Lowered Resistance at 401.30 remains a strong barrier
The Wave X high of 418.90 remains unchallenged as Resistance for further declines. As it holds, a potential “double” zig zag continues to be the preferred view for more even more downside pressure. With RSI at 40.14, bearish momentum has stayed below the midpoint again this week. Continue to favor the next A,B,C decline to below 323.90 in motion. Only a Daily close above 418.90 would change the outlook. We can maintain Resistance from 418.90 at the Wave X high, down to 401.30. This would be a 78.6% Fibonacci retracement, .786, of the decline of Wave A in Wave B’s upward correction. If Wave B is complete, Resistance can be lowered to the Wave B high at 376.40.
Conclusion
Continue to favor more downside from below 418.90 to reach beneath 323.90. While prices remain below lowered resistance at 401.30, prices falling below this week’s low of 334.30 would indicate the next leg down is underway.

 

Livestock
Feeder Cattle Futures
Feeder Cattle may have peaked at new all-time highs of 314.20. 

 

Feeder Cattle Futures maintain a Bullish RSI reading above 50, at 56.64 and remained above support at 290 favoring a new all-time high above 310.55. Prices closed the week’s trading at 305.975, after setting a new all-time of 314.20 in this week's trading. With 5 waves-up visible, Bearish Opportunities may arise here from the top.
Breaks of Short-term support at 290 would confirm a peak
Any new marginal new high beyond 310 needed to complete Wave 5 would aim for 318.75, as the potential upper projection for a Wave 5 top to form, as mentioned last week.
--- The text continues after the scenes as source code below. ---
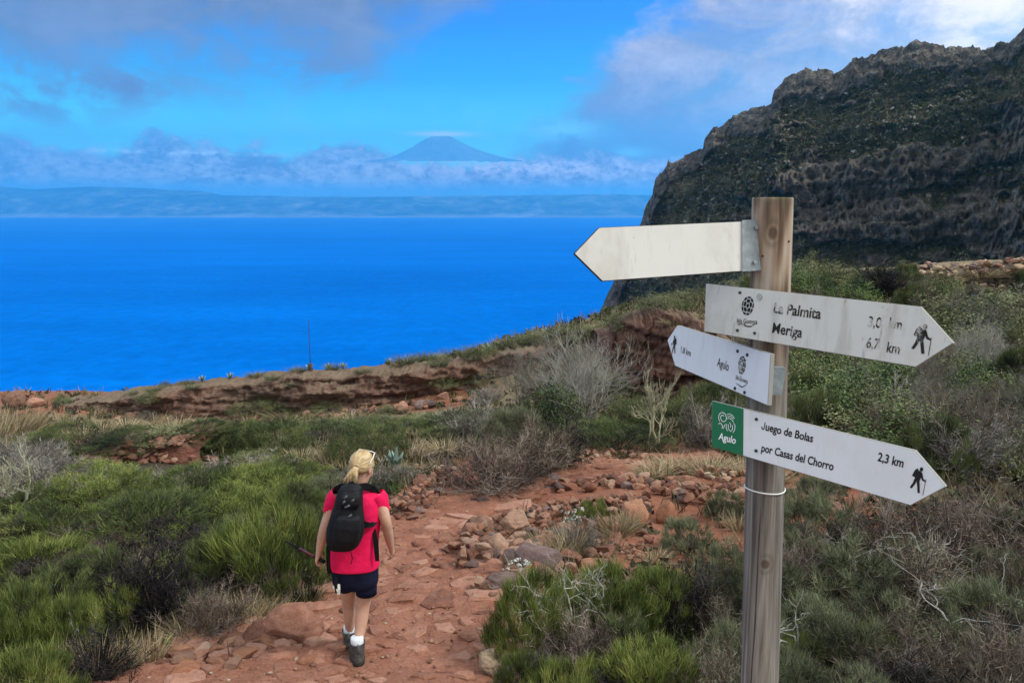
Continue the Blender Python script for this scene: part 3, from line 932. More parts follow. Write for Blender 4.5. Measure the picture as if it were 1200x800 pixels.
material('board_white', board_nodes((.74, .76, .78), 0.22), spec=0.35)
material('board_old', board_nodes((.66, .65, .60), 0.85), spec=0.3)
material('board_back', board_nodes((.67, .665, .625), 0.5), spec=0.3)
material('board_edge', color=(.045, .04, .036), rough=0.8)
material('board_edge_pale', color=(.30, .29, .27), rough=0.7)
material('sign_green', board_nodes((.006, .145, .055), 0.03), spec=0.4)
material('print_black', color=(.010, .010, .012), rough=0.6)
material('print_white', color=(.80, .82, .82), rough=0.6)


def worn_nodes(t, p):
    co = t.coord('Object'); n = t.noise(co, 55.0, 4, 0.7); n2 = t.noise(co, 16.0, 3, 0.6)
    t.put(p.inputs['Base Color'], t.mix((n * 0.55 + n2 * 0.45).ss(0.51, 0.60), (.022, .02, .018), (.50, .48, .43)))


material('print_worn', worn_nodes, rough=0.7)
material('galvanised', lambda t, p: t.put(p.inputs['Base Color'], t.ramp(t.noise(t.coord('Object'), 45.0, 4, 0.7), [(0.3, (.20, .235, .25)), (0.7, (.36, .40, .41))])), rough=0.5, metal=0.35)
material('dark_bolt', color=(.05, .052, .055), rough=0.45, metal=0.6)
material('bolt_pale', color=(.42, .46, .40), rough=0.5, metal=0.3)
material('white_plastic', color=(.72, .72, .70), rough=0.5)
material('brown_rust', color=(.10, .045, .025), rough=0.9)


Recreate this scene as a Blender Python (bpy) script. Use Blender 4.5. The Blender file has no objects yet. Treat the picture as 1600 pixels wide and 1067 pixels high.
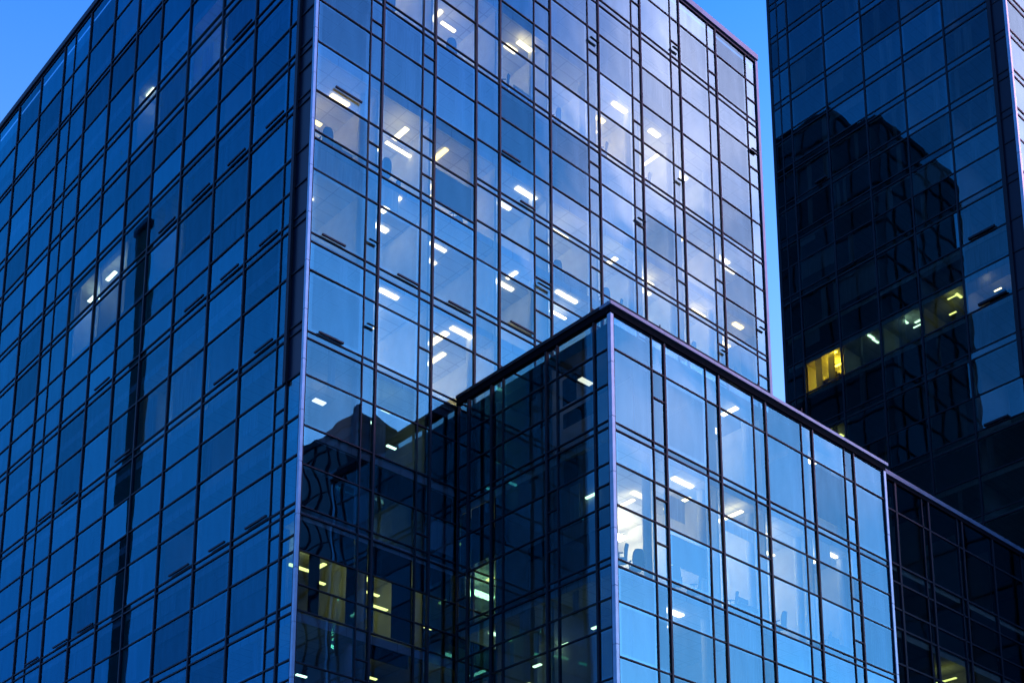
import bpy, math, random
import numpy as np
from mathutils import Vector, Matrix

random.seed(11)
SC = bpy.context.scene
COL = SC.collection
R = math.radians

# ------------------------------------------------------------------ camera
EYE = 1.7                                   # lens height above the plaza
PITCH = math.atan(515 / 2216)
cam = bpy.data.cameras.new('camera')
cam_o = bpy.data.objects.new('camera', cam)
COL.objects.link(cam_o)
cam.sensor_width = 36.0
cam.lens = 36.0 * 2216 / 1600
cam.shift_y = 801.5 / 1600                  # rising front, as in the photograph
cam.clip_end = 3000
cam_o.location = (0, 0, EYE)
cam_o.rotation_euler = (math.pi / 2 + PITCH, 0, 0)
SC.camera = cam_o

# ------------------------------------------------------------------ sky
SUN_EL, SUN_AZ = R(3.0), R(90)              # low on the right
world = bpy.data.worlds.new('World')
SC.world = world
world.use_nodes = True
nt = world.node_tree
N = nt.nodes
L = nt.links
bg = N['Background']
bg.inputs[1].default_value = 0.15
sky = N.new('ShaderNodeTexSky')
sky.sky_type = 'NISHITA'
sky.sun_disc = False
sky.sun_elevation = SUN_EL
sky.sun_rotation = SUN_AZ


def nmath(op, a, b=None, c=None, clamp=False, nodes=None, links=None):
    nodes = nodes or N
    links = links or L
    n = nodes.new('ShaderNodeMath')
    n.operation = op
    n.use_clamp = clamp
    for i, v in enumerate((a, b, c)):
        if v is None:
            continue
        if isinstance(v, (int, float)):
            n.inputs[i].default_value = v
        else:
            links.new(v, n.inputs[i])
    return n.outputs[0]


def nramp(fac, stops, nodes=None, links=None):
    nodes = nodes or N
    links = links or L
    n = nodes.new('ShaderNodeValToRGB')
    cr = n.color_ramp
    while len(cr.elements) < len(stops):
        cr.elements.new(0.5)
    for e, (p, c) in zip(cr.elements, stops):
        e.position = p
        e.color = (*c, 1)
    links.new(fac, n.inputs[0])
    return n.outputs[0]


def nmix(kind, fac, a, b, nodes=None, links=None):
    nodes = nodes or N
    links = links or L
    n = nodes.new('ShaderNodeMix')
    n.data_type = 'RGBA'
    n.blend_type = kind
    n.clamp_result = False
    for s, v in ((n.inputs[0], fac), (n.inputs[6], a), (n.inputs[7], b)):
        if isinstance(v, (int, float)):
            s.default_value = v
        elif isinstance(v, tuple):
            s.default_value = (*v, 1)
        else:
            links.new(v, s)
    return n.outputs[2]


tc = N.new('ShaderNodeTexCoord')
sep = N.new('ShaderNodeSeparateXYZ')
L.new(tc.outputs['Generated'], sep.inputs[0])
# dusk white balance: deep azure overhead, paler blue towards the horizon
grade = nramp(sep.outputs[2], [(0.0, (0.03, 0.13, 0.60)), (0.22, (0.09, 0.27, 0.76)), (0.35, (0.18, 0.39, 0.80)),
                               (0.50, (0.40, 0.62, 1.0)), (0.60, (0.26, 0.58, 1.0)), (0.70, (0.12, 0.47, 1.0)), (1.0, (0.04, 0.34, 1.0))])
# the side away from the afterglow is darker
azf = nramp(nmath('ADD', nmath('MULTIPLY', sep.outputs[0], 0.5), 0.5), [(0.0, (0.58, 0.55, 0.58)), (0.35, (0.84, 0.84, 0.84)), (0.6, (1.15, 1.15, 1.15)), (0.9, (1.38, 1.38, 1.40))])
grade = nmix('MULTIPLY', 1.0, grade, azf)
c0 = nmix('MULTIPLY', 1.0, sky.outputs[0], grade)
gain = nmix('MULTIPLY', 1.0, c0, (1.9, 2.0, 2.7))
# thin high cloud on the sunset side
mp = N.new('ShaderNodeMapping')
mp.inputs['Scale'].default_value = (1.0, 1.6, 3.2)
mp.inputs['Location'].default_value = (0.3, 0.9, 0.2)
L.new(tc.outputs['Generated'], mp.inputs[0])
ns = N.new('ShaderNodeTexNoise')
ns.inputs['Scale'].default_value = 2.6
ns.inputs['Detail'].default_value = 5
ns.inputs['Distortion'].default_value = 0.6
L.new(mp.outputs[0], ns.inputs[0])
cl = nmath('MULTIPLY', nmath('SUBTRACT', ns.outputs[0], 0.30), 3.6, clamp=True)
side = nmath('MULTIPLY', nmath('SUBTRACT', sep.outputs[0], 0.50), 4.0, clamp=True)
side = nmath('MULTIPLY', side, nmath('MULTIPLY', nmath('ADD', sep.outputs[1], 0.065), 11.0, clamp=True))
side = nmath('MULTIPLY', side, nmath('MULTIPLY', nmath('SUBTRACT', sep.outputs[2], 0.42), 6.0, clamp=True))
side = nmath('MAXIMUM', side, nmath('MULTIPLY', nmath('MULTIPLY', nmath('SUBTRACT', sep.outputs[0], 0.4), 4.0, clamp=True), 0.05))
cf = nmath('MULTIPLY', nmath('MULTIPLY', cl, side), 0.95)
cloudc = nmix('MIX', 0.12, (17.0, 6.8, 8.8), gain)
L.new(nmix('MIX', cf, gain, cloudc), bg.inputs[0])

sun = bpy.data.lights.new('sun', 'SUN')
sun.energy = 0.03                           # afterglow only: the sun itself is gone
sun.angle = R(12)
sun.color = (1.0, 0.8, 0.65)
sun_o = bpy.data.objects.new('sun', sun)
COL.objects.link(sun_o)
sd = Vector((math.sin(SUN_AZ) * math.cos(SUN_EL), math.cos(SUN_AZ) * math.cos(SUN_EL), math.sin(SUN_EL)))
sun_o.rotation_euler = sd.to_track_quat('Z', 'Y').to_euler()
sun_o.location = (200, 0, 60)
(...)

The potential top of Wave 5 came in between 310 and 318.75, at 314.20. We can continue to list 290 as support, as any drop below that level would take prices back into the span of the previous 4th wave triangle, indicating Wave 5 had likely peaked.
Conclusion
With a Wave 5 potentially complete, we are awaiting confirmation of a top to be registered. Structural Support is nearby at the wave 4 triangle endpoint of 281.90. If price continues lower and we witness moves below 281.90, move to confidently Bearish expecting declines to break Trend Channel Support in Wave A of a larger A,B,C Corrective Wave after 5-waves up complete in an Impulsive Wave as per the Elliott Wave Theory model. A break below 50 in RSI, currently at 56.64 or drop in prices below 290, currently at 305.975, would be a good early confirmation that Wave 5 indeed was finished and Wave A lower to beneath 281.90 had started the larger ABC Corrective Wave following a 12345 Impulsive Wave, ending in a Wave 5 thrust to 314.20 from a Wave 4 Bullish Running Triangle.